Food & Culture

Pakistan’s food is a reflection of its kaleidoscopic culture. A pot-pouri of making, serving and eating traditions passed down from generations across the various countries that the land of Pak shares boundaries, seem to have influenced the perfectly seasoned and diverse cuisine of Pakistan. While cuisine find routes in Punjabi, Sindhi, Mughlai, Deccani, Gilgiti, Balochi, and Pashtun, the eating mannerism, especially usage of the takht or a small table, tall enough to offer a raised platform while sitting and eating, is a product of the Afghani traditions.
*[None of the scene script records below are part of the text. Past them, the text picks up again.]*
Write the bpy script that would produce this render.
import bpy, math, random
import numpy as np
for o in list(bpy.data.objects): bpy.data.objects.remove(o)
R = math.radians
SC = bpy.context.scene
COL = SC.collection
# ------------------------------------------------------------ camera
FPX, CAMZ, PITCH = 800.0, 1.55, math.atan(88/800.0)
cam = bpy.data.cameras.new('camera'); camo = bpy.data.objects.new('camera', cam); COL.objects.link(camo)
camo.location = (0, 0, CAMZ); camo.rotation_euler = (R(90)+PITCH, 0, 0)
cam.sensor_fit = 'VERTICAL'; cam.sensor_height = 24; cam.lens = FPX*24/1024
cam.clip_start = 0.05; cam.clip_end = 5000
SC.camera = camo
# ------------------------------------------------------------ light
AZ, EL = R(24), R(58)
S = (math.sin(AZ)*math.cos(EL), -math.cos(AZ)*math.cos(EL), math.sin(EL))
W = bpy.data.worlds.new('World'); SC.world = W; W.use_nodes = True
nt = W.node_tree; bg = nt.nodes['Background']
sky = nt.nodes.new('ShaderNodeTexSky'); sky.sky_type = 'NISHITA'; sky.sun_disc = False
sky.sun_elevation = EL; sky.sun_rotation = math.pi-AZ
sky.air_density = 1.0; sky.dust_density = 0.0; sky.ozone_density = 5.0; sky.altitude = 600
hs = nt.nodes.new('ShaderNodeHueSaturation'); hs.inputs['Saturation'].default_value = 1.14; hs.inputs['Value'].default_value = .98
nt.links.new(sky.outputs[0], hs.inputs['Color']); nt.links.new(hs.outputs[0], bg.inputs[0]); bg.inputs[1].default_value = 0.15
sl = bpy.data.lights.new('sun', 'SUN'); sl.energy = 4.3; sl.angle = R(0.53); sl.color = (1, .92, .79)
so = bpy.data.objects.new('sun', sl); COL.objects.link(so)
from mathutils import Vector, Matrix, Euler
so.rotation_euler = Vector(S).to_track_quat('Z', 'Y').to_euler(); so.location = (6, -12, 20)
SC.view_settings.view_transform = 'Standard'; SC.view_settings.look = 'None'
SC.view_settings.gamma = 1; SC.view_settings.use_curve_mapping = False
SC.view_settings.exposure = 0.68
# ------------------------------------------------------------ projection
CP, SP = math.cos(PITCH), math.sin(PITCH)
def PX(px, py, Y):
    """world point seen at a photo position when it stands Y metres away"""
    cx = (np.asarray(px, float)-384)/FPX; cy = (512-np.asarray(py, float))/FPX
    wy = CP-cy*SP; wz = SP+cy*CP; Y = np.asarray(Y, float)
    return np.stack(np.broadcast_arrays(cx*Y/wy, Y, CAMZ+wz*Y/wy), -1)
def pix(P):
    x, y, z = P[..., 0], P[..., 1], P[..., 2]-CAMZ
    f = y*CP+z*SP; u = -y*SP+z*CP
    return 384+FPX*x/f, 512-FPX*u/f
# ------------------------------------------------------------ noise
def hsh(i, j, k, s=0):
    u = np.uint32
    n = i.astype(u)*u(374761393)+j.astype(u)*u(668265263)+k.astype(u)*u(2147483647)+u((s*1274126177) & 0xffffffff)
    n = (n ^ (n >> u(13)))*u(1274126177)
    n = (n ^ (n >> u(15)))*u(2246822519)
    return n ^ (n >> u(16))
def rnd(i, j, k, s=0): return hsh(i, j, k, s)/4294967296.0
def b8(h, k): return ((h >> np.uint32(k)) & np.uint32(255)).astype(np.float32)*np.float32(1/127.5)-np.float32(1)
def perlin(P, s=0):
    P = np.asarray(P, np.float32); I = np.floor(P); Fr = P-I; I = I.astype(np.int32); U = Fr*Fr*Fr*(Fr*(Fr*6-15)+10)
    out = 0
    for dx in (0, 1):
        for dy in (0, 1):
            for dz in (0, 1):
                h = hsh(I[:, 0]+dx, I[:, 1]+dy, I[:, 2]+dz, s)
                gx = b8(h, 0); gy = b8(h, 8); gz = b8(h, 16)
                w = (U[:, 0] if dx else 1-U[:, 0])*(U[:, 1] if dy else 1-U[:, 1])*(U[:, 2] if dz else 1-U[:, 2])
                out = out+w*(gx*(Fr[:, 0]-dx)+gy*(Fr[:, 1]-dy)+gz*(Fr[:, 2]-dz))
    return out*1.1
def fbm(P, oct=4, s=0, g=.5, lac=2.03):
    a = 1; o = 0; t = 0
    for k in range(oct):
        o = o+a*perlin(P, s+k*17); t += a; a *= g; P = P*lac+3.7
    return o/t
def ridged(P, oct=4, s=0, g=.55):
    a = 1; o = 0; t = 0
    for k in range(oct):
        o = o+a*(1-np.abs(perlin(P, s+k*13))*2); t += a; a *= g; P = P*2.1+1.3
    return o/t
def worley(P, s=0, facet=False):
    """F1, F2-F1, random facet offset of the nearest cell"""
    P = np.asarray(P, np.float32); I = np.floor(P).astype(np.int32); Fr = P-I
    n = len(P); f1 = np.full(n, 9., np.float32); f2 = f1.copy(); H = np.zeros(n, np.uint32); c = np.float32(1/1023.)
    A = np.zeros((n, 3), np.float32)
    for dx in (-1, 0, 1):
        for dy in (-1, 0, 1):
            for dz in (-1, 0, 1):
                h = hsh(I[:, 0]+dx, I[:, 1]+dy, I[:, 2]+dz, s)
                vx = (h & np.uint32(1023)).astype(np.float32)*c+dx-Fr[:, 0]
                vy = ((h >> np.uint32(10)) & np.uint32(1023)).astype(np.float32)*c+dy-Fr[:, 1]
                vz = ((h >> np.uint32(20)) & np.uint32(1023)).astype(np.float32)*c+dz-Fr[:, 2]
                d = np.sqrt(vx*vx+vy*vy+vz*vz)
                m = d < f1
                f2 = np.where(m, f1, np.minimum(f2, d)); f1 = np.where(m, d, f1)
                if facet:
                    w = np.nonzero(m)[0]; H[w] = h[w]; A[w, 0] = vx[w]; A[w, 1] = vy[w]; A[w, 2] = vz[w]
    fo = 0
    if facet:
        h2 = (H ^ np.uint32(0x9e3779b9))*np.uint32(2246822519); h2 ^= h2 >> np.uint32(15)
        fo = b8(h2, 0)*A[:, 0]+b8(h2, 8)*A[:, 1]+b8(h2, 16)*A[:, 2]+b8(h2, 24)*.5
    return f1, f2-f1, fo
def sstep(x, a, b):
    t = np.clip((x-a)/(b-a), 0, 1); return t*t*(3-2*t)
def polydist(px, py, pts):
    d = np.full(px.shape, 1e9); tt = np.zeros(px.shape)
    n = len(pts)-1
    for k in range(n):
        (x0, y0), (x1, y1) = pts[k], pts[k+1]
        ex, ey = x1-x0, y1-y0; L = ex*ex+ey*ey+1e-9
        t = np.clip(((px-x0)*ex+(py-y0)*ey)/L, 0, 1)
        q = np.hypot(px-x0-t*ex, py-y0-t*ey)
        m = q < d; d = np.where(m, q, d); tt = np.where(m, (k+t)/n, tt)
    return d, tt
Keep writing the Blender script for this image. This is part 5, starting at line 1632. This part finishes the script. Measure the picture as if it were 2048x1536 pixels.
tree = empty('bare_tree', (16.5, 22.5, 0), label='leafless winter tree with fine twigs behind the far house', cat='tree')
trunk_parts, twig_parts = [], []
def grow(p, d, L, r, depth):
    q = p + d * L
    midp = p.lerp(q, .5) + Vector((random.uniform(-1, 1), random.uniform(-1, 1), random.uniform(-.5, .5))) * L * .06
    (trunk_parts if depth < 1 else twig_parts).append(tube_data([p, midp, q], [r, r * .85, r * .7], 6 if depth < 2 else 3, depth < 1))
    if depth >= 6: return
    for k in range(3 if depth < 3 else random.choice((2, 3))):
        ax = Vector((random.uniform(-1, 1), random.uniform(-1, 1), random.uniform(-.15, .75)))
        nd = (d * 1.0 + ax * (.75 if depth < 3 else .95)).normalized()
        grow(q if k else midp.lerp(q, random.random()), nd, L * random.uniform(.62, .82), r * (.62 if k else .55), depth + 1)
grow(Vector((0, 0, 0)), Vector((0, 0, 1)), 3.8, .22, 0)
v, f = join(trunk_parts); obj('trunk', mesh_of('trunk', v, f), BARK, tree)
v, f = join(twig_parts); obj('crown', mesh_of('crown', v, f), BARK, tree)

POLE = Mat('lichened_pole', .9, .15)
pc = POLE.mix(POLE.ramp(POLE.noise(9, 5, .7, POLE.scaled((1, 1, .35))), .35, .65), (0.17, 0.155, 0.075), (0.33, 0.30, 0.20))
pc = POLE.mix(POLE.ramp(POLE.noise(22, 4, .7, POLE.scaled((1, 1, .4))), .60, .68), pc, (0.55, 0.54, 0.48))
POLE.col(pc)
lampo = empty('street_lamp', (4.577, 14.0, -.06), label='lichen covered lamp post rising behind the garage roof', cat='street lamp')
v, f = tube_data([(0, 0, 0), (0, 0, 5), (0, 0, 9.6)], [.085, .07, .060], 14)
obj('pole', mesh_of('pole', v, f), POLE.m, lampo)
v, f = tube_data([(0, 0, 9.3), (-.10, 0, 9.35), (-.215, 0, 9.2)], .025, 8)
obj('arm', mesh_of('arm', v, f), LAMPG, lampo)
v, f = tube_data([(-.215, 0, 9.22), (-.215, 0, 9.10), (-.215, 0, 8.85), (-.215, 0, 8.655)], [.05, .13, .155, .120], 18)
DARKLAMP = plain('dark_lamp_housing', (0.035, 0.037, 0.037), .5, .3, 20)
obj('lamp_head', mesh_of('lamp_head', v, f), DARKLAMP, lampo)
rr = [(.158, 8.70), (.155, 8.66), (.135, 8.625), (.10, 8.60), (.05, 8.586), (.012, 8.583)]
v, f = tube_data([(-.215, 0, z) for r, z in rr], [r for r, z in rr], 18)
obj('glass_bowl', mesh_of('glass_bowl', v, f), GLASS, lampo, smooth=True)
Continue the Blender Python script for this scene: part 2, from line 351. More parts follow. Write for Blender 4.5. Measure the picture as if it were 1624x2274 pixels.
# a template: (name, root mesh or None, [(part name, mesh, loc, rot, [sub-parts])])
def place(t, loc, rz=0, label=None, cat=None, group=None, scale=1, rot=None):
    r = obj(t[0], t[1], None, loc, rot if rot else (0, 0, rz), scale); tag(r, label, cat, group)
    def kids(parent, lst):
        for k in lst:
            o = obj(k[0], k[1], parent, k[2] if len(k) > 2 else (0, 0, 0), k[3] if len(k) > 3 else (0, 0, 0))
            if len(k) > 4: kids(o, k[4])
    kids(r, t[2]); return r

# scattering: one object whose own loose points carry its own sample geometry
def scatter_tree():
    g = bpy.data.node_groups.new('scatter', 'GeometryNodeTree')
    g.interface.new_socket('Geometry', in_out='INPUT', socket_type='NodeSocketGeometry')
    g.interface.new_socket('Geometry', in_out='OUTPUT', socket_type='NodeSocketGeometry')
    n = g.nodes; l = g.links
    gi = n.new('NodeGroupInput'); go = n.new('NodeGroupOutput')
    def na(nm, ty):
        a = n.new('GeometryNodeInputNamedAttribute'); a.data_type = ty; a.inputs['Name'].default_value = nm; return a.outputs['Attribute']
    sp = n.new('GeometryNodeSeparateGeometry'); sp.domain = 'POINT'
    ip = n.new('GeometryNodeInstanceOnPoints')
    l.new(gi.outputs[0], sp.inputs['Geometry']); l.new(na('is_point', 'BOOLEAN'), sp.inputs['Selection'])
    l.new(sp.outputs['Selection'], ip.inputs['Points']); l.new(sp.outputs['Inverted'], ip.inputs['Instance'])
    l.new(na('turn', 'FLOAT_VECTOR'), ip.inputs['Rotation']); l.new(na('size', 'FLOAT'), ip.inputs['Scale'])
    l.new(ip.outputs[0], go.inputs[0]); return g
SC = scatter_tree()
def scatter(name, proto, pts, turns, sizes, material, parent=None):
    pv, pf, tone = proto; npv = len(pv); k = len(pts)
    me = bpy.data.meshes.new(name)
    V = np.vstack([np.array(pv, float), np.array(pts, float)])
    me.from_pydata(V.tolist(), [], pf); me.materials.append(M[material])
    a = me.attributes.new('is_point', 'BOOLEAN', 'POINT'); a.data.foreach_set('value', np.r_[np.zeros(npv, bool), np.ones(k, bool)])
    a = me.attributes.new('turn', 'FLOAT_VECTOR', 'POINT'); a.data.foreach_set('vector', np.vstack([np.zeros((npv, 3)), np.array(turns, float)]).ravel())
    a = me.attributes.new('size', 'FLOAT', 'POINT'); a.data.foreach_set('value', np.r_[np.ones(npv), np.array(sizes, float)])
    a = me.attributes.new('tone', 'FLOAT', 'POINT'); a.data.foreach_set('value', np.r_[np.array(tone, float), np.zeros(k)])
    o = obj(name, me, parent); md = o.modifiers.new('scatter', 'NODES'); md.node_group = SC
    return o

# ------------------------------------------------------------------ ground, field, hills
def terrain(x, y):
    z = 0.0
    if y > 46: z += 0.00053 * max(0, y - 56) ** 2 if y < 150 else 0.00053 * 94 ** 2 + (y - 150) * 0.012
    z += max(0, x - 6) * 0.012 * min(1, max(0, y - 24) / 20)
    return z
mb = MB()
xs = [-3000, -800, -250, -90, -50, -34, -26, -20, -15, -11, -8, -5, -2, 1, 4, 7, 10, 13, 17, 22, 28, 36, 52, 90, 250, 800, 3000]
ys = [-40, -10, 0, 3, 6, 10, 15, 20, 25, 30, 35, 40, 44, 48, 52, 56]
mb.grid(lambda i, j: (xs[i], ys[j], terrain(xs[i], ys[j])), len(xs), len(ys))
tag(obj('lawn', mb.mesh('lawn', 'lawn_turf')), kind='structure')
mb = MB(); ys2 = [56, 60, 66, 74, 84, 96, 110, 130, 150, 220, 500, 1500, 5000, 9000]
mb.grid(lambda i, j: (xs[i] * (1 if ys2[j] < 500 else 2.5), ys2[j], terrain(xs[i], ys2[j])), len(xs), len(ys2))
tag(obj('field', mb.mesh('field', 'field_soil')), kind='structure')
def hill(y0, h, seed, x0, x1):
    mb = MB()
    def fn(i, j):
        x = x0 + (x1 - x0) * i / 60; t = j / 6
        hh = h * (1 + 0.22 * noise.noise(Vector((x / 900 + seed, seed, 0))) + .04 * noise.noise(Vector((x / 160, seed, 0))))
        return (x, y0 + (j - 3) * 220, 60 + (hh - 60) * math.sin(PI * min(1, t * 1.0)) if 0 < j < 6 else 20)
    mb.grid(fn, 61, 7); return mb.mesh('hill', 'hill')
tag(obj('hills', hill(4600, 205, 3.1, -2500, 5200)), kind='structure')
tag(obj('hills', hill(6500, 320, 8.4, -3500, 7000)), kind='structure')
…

Islamabad being the cosmopolitan heart of the country, is a host to several international culinary traditions, apart from just the local ones. Talking about the staples, rice, roti and naans, are prepared during different meals and served with different curries. For instance, rice is mostly consumed during the day, however, at special occasions, Biryanis, Pulaos and rice too are part of dinners. Starters or snacks in the city vary from region to region, however, kebabs, like shami kebab, seekh kebab, chapli kebab, malai tikka kebab are some cult favourites. Vegetarians have a lot of options too, as lentils and pulses constitute a major portion of groceries, snacks like pakoda, chaat, samosa, dahi bhala, gol gappe, and panipuri have a special place in the hearts of streetfood lovers.

However, the magic ingredient(s) behind these luscious and aromatic dishes are the spices. Chillies, turmeric, cumin, cloves, cinnamon, fennel seeds and a myriad of other herbs and spices together form the backbone of every kitchen in Islamabad. No matter whether it’s a Korma or Baingan Bharta, spices are the essence of all everyday specialities. But in case, expats want to experiment with international cuisines locally, there are several fancy and sub-fancy spots to satiate your hunger for continental food in Islamabad.